Of course, winning the Battle of Britain and resisting the Blitz - spanning July 1940 to May 1941 - undoubtedly provided that "time".
Crucially, British resilience stopped the Nazi advance long enough for two other big mistakes to seal Hitler's fate - the opening of a second front with his attack on Russia in July of '41, and Japan's Pearl Harbour attack in December that same year pulling America into the conflict.
The perception of British-American (ergo democratic) triumph over authoritarianism is reassuring, and became a founding trope of Western post-war confidence. Even moralism.
Less so the difficult reality that in large measure, the defeat of fascism turned on the most calculated expenditure of human life made by any country in history under the iron fist of another ruthless tyrant, the aforementioned Stalin.

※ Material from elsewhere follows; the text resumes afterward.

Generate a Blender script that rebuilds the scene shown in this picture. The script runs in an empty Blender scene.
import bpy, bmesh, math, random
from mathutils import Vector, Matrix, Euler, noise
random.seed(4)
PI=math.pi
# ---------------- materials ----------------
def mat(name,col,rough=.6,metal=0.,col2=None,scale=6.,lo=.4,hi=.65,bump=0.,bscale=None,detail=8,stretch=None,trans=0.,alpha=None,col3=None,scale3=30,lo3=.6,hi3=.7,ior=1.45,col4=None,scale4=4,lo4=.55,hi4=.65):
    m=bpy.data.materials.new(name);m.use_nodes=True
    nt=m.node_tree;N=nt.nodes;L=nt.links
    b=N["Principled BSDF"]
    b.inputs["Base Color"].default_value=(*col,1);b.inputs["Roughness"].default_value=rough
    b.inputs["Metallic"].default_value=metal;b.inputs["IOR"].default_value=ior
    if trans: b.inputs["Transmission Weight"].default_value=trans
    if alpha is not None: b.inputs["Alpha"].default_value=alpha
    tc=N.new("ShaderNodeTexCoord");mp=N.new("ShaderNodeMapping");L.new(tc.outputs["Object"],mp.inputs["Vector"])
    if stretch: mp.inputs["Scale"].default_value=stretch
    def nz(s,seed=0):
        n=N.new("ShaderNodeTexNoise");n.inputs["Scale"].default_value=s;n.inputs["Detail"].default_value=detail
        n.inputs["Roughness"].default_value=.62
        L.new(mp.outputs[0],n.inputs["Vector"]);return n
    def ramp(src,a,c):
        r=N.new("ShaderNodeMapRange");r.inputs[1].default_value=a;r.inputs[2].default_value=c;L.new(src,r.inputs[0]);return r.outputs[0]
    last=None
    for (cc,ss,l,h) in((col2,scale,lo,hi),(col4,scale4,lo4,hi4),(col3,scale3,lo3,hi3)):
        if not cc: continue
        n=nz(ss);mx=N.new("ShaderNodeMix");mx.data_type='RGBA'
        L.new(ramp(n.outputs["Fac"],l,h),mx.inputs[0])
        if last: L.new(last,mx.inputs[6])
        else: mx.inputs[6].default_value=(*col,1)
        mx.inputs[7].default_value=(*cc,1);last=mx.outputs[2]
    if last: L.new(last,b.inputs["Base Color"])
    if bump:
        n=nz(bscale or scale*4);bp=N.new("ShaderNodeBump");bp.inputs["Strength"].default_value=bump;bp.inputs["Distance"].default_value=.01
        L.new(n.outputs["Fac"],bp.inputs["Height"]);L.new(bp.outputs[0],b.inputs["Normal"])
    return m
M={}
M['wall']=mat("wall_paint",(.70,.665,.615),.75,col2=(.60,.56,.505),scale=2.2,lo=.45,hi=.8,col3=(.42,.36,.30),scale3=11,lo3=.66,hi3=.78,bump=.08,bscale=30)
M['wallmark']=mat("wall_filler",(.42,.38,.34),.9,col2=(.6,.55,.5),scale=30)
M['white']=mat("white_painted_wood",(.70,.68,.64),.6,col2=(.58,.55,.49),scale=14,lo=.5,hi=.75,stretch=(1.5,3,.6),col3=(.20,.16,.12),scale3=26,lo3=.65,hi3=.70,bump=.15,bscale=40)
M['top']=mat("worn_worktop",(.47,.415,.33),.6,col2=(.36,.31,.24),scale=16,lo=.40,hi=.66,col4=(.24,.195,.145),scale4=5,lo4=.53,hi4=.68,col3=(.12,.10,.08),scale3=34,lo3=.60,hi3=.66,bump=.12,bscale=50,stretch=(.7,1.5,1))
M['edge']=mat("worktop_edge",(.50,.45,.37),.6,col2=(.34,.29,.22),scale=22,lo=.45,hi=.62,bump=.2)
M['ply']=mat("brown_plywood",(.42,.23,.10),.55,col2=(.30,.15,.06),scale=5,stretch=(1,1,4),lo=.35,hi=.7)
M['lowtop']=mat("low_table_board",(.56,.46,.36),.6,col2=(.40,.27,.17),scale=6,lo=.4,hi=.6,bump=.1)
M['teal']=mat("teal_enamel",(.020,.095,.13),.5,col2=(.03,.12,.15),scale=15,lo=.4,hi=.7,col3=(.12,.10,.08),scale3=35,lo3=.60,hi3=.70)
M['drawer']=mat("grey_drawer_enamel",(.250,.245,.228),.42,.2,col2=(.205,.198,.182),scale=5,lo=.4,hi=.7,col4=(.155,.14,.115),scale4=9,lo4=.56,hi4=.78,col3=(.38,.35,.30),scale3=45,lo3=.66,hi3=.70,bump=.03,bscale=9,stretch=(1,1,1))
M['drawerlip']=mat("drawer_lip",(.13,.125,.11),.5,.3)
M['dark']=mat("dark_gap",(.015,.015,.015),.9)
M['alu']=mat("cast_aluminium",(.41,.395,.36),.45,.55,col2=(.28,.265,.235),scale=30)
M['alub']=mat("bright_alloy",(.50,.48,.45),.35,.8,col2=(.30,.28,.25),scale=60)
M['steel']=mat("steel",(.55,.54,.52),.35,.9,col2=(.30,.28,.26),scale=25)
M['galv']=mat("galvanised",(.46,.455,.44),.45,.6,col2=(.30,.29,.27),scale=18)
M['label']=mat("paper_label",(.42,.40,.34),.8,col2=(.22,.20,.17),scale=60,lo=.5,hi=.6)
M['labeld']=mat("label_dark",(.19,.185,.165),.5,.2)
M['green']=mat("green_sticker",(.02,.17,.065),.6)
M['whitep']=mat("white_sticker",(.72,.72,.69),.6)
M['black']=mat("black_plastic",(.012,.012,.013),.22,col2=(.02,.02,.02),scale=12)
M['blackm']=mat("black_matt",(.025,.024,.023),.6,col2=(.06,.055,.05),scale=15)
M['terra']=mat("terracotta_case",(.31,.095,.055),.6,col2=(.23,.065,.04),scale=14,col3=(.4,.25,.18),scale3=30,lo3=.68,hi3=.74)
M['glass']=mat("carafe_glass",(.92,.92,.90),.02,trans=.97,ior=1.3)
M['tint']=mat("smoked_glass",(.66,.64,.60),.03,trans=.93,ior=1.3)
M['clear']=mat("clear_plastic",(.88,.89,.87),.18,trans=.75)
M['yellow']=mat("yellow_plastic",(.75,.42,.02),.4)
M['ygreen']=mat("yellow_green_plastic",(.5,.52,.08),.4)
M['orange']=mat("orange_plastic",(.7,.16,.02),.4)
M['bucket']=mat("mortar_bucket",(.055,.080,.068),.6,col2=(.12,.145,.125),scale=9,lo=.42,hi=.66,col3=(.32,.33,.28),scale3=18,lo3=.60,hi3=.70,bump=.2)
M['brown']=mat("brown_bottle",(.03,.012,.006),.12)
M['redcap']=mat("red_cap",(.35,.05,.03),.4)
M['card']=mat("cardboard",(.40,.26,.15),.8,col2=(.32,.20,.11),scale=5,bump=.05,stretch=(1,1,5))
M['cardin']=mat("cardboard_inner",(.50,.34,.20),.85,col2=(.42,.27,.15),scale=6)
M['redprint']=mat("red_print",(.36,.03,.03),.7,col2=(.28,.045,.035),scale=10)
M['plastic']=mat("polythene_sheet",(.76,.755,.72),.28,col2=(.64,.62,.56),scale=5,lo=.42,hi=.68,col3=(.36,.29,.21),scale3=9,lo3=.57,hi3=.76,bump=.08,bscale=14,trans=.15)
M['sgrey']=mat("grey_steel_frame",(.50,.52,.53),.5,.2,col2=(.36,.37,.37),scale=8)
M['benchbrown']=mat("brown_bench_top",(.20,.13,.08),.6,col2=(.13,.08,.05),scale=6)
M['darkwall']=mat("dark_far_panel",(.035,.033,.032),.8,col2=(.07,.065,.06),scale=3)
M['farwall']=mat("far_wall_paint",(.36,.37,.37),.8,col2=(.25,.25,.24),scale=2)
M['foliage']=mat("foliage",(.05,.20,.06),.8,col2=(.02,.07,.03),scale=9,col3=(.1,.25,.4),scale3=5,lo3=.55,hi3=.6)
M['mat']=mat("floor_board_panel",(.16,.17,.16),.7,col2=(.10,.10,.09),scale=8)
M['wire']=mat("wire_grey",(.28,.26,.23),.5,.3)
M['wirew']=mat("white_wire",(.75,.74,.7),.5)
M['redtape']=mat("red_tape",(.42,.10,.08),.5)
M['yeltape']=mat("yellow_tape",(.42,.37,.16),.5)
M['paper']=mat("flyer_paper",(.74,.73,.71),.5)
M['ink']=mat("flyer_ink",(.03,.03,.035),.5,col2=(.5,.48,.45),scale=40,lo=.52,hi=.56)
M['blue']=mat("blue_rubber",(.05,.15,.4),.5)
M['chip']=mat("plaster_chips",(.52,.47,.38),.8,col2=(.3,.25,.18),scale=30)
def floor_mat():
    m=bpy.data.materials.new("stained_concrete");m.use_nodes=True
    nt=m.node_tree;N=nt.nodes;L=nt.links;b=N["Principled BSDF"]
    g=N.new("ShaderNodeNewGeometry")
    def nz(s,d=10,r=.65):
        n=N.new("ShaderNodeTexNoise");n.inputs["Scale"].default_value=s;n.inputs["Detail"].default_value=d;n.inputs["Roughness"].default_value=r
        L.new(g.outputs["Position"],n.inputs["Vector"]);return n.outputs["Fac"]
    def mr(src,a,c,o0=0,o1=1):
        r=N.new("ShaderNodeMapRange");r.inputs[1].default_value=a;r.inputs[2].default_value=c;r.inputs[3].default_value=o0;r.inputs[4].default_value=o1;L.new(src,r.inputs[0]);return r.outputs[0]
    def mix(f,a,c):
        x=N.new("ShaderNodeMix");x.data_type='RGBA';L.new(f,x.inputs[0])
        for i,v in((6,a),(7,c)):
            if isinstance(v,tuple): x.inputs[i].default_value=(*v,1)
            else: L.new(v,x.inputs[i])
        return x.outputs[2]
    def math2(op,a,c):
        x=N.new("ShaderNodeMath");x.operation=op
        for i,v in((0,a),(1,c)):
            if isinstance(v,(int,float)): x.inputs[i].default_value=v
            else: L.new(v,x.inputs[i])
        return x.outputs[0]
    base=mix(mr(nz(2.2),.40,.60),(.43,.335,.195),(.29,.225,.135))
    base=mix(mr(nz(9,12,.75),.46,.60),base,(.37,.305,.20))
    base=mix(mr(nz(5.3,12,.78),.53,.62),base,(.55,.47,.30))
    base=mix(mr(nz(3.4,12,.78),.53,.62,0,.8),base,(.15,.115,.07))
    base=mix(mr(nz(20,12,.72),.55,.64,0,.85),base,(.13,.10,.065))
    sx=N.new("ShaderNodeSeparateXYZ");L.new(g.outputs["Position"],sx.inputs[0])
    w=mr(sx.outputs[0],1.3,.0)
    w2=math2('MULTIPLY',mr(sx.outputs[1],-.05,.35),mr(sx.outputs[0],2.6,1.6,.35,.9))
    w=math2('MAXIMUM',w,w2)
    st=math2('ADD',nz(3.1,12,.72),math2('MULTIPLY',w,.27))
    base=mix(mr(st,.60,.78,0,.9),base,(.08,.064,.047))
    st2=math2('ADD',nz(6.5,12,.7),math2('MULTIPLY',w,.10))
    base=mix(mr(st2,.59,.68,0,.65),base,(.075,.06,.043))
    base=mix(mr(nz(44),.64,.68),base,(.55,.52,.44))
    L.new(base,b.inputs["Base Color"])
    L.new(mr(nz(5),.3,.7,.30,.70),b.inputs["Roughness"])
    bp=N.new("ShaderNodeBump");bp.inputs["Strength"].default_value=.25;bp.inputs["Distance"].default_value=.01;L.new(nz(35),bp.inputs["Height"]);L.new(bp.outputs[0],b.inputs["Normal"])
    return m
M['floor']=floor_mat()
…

The Germans enjoyed many advantages in technology, strategy, and surprise, but Stalin had the anonymous Red Army soldier in apparently endless supply. By most estimates, Russia suffered between 20 and 27 million deaths during the war, dwarfing the losses of any other nation, including the aggressor Germany, which lost around one-third of that at 7.4 million.
Interestingly given current regional sensitivities, the only other country to suffer World War II deaths in double-figure millions was China, with a range estimate of 15 to 20 million deaths.
The World Population Review, from which these numbers come, also notes that within the USSR, Russia itself sustained the highest death toll of the Soviet republics, followed by Ukraine "with 1,650,000 military deaths and 5,200,000 civilian deaths". Indeed, Ukraine saw much of the worst fighting.
Scroll forward 81 years and the very nation which gave the most in defence of Russia has itself been illegally attacked.
But while some things change, others stay the same.
As fighting intensifies in proto-democratic Ukraine, in the largest war in Europe since 1945, post-Soviet Russia is again under the heel of a heartless dictator, and again poor military planning, lousy logistics, unusable equipment, and a gritty Churchill-like opponent rallying his smaller nation towards greatness are factors.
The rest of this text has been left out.